I am thinking of building an application using a Service Oriented Architecture (SOA).
This architecture is not as complex and messy as a microservices solution (I think), but I am facing similar design problems. Imagine I have services of type ServiceA that send work to services of type ServiceB. I guess, if I use a queue, then load balancing will not be a problem (since consumers will take what they can handle from the queue). But queues tend to generate some bad asynchrony in the code that requires extra effort to fix.
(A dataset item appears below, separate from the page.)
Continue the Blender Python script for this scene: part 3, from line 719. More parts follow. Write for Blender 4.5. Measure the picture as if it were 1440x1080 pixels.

So, I was more inclined to use HTTP calls between services, using the efficient and amazing async/await
feature of C#. But this generates issues on sharing the workload and detecting services that are saturated or dead.
So my questions are:
- Is there a queue that supports some sort of
async/await
feature and that functions like an HTTP call that returns the result where you need it and not in some callback where you cannot continue your original execution flow? - How do I load-balance the traffic between services and detect nodes that are not suitable for new assignments when using HTTP? I mean, I can probably design something by myself from scratch, but there ought to be some standard way or library or framework to do that by now. The best I found online was this, but it is built for microservices, so I am not sure if I can use it without problems or overkills.
Update: I have now discovered this question, that also asks for awaitable queues: awaitable Task based queue ...and also discovered Kubernetes, Marathon, and the like.